To be done> The data below must be copied in full and without any change.

Supplied information>
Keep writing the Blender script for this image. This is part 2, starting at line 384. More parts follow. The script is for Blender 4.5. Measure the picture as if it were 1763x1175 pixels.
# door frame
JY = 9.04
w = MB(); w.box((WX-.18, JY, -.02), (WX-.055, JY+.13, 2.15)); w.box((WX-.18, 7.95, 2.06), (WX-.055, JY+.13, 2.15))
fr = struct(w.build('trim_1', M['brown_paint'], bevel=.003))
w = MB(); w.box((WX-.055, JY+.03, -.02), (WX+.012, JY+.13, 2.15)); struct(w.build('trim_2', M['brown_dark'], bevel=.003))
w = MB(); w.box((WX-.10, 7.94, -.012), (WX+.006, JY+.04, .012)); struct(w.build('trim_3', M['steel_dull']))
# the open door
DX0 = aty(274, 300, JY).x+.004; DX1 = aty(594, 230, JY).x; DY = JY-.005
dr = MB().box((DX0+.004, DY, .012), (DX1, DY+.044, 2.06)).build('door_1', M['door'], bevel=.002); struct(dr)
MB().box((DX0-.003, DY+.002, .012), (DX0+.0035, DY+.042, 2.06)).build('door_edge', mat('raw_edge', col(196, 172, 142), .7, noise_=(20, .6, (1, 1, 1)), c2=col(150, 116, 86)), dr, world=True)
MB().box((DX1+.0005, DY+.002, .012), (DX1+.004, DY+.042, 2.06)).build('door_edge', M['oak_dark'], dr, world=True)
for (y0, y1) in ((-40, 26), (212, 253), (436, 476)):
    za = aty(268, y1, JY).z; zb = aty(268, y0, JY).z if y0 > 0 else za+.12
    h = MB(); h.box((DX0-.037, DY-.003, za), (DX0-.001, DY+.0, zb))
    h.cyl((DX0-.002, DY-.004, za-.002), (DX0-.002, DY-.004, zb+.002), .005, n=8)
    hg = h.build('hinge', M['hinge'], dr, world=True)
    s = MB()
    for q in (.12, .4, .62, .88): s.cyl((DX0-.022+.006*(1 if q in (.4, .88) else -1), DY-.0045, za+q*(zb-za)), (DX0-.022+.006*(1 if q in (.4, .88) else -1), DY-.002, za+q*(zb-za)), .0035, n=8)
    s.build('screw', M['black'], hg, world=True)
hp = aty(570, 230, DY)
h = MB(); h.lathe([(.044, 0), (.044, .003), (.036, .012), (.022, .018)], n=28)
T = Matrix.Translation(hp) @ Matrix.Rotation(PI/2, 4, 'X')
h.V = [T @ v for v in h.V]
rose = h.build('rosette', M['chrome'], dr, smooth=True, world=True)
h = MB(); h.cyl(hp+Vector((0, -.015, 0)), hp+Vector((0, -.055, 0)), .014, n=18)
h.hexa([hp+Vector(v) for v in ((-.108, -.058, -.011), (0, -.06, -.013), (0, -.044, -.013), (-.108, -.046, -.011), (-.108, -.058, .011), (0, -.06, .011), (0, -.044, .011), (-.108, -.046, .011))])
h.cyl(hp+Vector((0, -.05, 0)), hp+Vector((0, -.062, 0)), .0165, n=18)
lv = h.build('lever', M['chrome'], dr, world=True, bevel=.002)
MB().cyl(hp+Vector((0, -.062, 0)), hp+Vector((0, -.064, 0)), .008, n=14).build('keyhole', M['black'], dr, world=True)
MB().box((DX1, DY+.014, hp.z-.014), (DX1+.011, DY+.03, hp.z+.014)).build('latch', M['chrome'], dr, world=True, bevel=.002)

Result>
Keep writing the Blender script for this image. This is part 2, starting at line 384. More parts follow. The script is for Blender 4.5. Measure the picture as if it were 1763x1175 pixels.
# door frame
JY = 9.04
w = MB(); w.box((WX-.18, JY, -.02), (WX-.055, JY+.13, 2.15)); w.box((WX-.18, 7.95, 2.06), (WX-.055, JY+.13, 2.15))
fr = struct(w.build('trim_1', M['brown_paint'], bevel=.003))
w = MB(); w.box((WX-.055, JY+.03, -.02), (WX+.012, JY+.13, 2.15)); struct(w.build('trim_2', M['brown_dark'], bevel=.003))
w = MB(); w.box((WX-.10, 7.94, -.012), (WX+.006, JY+.04, .012)); struct(w.build('trim_3', M['steel_dull']))
# the open door
DX0 = aty(274, 300, JY).x+.004; DX1 = aty(594, 230, JY).x; DY = JY-.005
dr = MB().box((DX0+.004, DY, .012), (DX1, DY+.044, 2.06)).build('door_1', M['door'], bevel=.002); struct(dr)
MB().box((DX0-.003, DY+.002, .012), (DX0+.0035, DY+.042, 2.06)).build('door_edge', mat('raw_edge', col(196, 172, 142), .7, noise_=(20, .6, (1, 1, 1)), c2=col(150, 116, 86)), dr, world=True)
MB().box((DX1+.0005, DY+.002, .012), (DX1+.004, DY+.042, 2.06)).build('door_edge', M['oak_dark'], dr, world=True)
for (y0, y1) in ((-40, 26), (212, 253), (436, 476)):
    za = aty(268, y1, JY).z; zb = aty(268, y0, JY).z if y0 > 0 else za+.12
    h = MB(); h.box((DX0-.037, DY-.003, za), (DX0-.001, DY+.0, zb))
    h.cyl((DX0-.002, DY-.004, za-.002), (DX0-.002, DY-.004, zb+.002), .005, n=8)
    hg = h.build('hinge', M['hinge'], dr, world=True)
    s = MB()
    for q in (.12, .4, .62, .88): s.cyl((DX0-.022+.006*(1 if q in (.4, .88) else -1), DY-.0045, za+q*(zb-za)), (DX0-.022+.006*(1 if q in (.4, .88) else -1), DY-.002, za+q*(zb-za)), .0035, n=8)
    s.build('screw', M['black'], hg, world=True)
hp = aty(570, 230, DY)
h = MB(); h.lathe([(.044, 0), (.044, .003), (.036, .012), (.022, .018)], n=28)
T = Matrix.Translation(hp) @ Matrix.Rotation(PI/2, 4, 'X')
h.V = [T @ v for v in h.V]
rose = h.build('rosette', M['chrome'], dr, smooth=True, world=True)
h = MB(); h.cyl(hp+Vector((0, -.015, 0)), hp+Vector((0, -.055, 0)), .014, n=18)
h.hexa([hp+Vector(v) for v in ((-.108, -.058, -.011), (0, -.06, -.013), (0, -.044, -.013), (-.108, -.046, -.011), (-.108, -.058, .011), (0, -.06, .011), (0, -.044, .011), (-.108, -.046, .011))])
h.cyl(hp+Vector((0, -.05, 0)), hp+Vector((0, -.062, 0)), .0165, n=18)
lv = h.build('lever', M['chrome'], dr, world=True, bevel=.002)
MB().cyl(hp+Vector((0, -.062, 0)), hp+Vector((0, -.064, 0)), .008, n=14).build('keyhole', M['black'], dr, world=True)
MB().box((DX1, DY+.014, hp.z-.014), (DX1+.011, DY+.03, hp.z+.014)).build('latch', M['chrome'], dr, world=True, bevel=.002)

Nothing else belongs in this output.